### WRITTEN REQUEST
Set down exactly, please, each line from the one containing "RF, origin=(0, 0, 0))" through the one containing "first_b, first_p = True, True", both lines included, and no other line.

++++ RECORDS TO USE ++++

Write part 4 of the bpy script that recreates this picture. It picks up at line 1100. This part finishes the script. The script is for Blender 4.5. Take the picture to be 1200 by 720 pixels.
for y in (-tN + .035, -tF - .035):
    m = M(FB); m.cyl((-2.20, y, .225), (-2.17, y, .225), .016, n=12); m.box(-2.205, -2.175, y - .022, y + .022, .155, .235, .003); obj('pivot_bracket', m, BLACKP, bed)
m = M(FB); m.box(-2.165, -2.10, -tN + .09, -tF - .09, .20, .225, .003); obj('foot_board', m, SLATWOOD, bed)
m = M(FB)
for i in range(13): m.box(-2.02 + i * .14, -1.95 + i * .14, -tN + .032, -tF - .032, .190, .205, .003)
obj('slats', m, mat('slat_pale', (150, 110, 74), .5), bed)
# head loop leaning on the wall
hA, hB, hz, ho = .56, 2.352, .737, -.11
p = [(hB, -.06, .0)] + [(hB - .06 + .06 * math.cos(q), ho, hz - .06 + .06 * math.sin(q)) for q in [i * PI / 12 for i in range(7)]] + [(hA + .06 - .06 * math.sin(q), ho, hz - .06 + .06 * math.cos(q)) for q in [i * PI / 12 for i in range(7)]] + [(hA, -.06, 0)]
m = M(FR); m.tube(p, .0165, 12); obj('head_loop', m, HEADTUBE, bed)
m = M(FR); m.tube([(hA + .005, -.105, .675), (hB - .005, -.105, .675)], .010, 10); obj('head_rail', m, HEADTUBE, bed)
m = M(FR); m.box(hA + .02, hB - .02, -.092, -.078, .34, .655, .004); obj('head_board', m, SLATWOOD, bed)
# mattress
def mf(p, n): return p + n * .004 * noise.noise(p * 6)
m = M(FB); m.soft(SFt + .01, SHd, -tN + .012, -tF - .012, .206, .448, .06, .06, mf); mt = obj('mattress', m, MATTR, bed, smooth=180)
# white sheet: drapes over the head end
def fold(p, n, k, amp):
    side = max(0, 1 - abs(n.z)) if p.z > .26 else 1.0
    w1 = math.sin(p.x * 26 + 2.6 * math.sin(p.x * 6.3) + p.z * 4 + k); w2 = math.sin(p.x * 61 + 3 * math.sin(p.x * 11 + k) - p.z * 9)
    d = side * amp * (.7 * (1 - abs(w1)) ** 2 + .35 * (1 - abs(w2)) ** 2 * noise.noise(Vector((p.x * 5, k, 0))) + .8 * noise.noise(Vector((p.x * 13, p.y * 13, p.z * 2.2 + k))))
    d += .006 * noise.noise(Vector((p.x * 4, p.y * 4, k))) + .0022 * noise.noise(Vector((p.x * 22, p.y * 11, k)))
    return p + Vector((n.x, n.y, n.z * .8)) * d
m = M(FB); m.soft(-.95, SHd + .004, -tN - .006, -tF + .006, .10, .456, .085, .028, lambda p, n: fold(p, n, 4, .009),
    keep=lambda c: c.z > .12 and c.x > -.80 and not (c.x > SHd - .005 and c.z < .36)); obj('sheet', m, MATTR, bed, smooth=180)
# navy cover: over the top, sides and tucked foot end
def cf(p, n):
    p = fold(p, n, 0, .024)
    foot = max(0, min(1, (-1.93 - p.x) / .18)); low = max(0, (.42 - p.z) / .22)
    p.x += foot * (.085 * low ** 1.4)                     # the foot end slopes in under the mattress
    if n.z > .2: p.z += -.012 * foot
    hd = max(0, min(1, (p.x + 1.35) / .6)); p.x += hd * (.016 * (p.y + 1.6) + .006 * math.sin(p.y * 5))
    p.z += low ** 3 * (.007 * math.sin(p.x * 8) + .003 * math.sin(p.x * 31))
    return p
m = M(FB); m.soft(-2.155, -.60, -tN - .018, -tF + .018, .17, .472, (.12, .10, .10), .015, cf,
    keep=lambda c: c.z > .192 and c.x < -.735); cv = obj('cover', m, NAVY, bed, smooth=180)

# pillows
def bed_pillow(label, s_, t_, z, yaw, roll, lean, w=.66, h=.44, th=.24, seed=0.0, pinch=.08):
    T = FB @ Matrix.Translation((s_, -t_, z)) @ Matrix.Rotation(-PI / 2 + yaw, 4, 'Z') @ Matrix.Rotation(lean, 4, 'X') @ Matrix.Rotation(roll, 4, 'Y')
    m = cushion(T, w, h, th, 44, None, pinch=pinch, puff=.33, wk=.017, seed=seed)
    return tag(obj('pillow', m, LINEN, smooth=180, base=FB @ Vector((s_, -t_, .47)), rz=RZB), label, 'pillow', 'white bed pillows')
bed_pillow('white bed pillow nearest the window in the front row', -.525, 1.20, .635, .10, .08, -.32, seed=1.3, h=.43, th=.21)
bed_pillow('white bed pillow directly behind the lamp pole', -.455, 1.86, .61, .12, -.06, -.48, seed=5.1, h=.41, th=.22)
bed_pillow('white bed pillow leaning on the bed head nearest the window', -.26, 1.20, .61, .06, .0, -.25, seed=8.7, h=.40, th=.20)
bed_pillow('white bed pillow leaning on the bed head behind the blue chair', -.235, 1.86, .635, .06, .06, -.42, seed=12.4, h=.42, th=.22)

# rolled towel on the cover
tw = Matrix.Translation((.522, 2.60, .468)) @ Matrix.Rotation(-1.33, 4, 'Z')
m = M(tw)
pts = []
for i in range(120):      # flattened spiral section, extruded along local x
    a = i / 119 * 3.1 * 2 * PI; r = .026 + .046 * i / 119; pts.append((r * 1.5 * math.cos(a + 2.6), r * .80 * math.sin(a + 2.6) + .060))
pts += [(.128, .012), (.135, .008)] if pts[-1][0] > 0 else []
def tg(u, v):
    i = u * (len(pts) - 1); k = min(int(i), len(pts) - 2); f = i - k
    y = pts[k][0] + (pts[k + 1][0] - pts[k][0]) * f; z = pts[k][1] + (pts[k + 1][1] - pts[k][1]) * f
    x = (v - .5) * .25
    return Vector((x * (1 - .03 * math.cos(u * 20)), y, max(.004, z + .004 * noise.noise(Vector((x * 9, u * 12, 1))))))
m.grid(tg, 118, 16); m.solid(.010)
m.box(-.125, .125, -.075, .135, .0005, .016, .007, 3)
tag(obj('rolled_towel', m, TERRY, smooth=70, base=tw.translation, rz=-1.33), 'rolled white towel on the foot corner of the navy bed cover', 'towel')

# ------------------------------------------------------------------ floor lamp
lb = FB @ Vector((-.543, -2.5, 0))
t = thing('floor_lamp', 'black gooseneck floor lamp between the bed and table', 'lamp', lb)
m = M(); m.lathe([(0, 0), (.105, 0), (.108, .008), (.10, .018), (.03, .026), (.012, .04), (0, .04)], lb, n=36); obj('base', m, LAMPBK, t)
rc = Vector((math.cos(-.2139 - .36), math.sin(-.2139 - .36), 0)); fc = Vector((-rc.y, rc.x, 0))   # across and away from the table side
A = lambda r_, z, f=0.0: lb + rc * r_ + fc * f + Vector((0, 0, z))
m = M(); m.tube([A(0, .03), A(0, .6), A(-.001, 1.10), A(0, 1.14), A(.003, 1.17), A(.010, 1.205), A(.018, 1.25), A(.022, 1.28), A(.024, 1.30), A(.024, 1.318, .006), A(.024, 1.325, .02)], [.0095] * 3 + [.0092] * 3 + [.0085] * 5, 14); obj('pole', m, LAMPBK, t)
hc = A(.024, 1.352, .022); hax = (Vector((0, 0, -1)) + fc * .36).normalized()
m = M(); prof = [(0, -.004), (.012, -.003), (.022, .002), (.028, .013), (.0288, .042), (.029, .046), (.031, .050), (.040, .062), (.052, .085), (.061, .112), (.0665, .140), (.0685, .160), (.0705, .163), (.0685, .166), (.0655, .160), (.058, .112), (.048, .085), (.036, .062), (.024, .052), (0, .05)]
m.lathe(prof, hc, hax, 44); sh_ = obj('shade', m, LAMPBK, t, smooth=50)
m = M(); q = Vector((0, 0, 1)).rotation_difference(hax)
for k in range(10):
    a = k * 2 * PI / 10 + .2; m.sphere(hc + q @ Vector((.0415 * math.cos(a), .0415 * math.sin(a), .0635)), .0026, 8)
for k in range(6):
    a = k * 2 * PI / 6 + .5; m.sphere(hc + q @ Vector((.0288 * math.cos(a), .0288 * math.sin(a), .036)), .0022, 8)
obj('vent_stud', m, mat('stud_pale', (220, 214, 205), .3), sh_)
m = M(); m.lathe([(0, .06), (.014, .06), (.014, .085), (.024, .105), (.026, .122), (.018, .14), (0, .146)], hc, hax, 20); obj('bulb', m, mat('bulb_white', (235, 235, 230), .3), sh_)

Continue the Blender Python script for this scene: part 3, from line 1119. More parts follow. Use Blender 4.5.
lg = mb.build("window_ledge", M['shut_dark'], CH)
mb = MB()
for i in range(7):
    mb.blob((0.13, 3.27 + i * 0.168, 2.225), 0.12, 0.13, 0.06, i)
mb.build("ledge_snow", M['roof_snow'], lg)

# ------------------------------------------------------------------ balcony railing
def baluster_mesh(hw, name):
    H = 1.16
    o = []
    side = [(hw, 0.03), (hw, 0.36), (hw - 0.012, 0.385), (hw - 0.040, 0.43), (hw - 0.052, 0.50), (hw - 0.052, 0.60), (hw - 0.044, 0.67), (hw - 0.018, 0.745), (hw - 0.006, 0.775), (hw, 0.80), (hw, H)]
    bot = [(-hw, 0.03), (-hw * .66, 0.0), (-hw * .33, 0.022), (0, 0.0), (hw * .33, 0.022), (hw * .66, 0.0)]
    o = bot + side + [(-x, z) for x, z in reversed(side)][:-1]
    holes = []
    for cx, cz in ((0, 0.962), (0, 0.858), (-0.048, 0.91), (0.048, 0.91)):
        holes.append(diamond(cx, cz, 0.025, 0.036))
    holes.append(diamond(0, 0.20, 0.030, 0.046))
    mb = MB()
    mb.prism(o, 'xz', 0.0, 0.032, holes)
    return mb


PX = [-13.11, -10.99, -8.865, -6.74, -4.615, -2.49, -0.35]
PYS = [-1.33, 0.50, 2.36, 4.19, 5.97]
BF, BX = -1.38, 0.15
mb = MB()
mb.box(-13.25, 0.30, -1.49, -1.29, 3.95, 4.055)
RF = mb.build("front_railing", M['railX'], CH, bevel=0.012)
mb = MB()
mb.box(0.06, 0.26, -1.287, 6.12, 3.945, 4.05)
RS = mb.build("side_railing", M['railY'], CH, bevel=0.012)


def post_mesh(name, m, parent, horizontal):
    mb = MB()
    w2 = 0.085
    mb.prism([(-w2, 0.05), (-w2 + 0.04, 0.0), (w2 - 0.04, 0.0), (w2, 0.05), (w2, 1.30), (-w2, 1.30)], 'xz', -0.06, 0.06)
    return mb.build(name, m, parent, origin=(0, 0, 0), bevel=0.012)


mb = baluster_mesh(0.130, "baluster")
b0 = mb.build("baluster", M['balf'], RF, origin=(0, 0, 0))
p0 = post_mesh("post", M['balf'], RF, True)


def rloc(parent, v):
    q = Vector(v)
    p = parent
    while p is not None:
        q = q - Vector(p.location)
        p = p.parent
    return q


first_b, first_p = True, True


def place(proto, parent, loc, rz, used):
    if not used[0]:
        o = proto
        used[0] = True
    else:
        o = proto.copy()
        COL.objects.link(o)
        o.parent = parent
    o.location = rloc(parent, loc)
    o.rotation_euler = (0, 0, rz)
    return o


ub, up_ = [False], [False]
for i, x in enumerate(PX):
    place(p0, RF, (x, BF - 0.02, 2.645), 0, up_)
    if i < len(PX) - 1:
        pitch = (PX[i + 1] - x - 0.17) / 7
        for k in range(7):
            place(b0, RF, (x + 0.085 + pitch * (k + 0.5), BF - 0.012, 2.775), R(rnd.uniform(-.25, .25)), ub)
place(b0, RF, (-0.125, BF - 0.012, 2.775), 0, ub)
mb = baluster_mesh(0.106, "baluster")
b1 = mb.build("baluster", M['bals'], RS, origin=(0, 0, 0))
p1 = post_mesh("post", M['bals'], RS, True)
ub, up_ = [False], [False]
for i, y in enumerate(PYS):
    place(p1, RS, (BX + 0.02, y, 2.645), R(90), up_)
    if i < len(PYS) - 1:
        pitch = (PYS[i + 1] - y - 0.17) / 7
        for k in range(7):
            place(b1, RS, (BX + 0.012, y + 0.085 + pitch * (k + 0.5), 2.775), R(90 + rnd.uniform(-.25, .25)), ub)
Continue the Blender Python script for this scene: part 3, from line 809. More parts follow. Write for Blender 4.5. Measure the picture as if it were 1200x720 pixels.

++++

### SOLUTION TO THE EXERCISE
b0 = mb.build("baluster", M['balf'], RF, origin=(0, 0, 0))
p0 = post_mesh("post", M['balf'], RF, True)


def rloc(parent, v):
    q = Vector(v)
    p = parent
    while p is not None:
        q = q - Vector(p.location)
        p = p.parent
    return q


first_b, first_p = True, True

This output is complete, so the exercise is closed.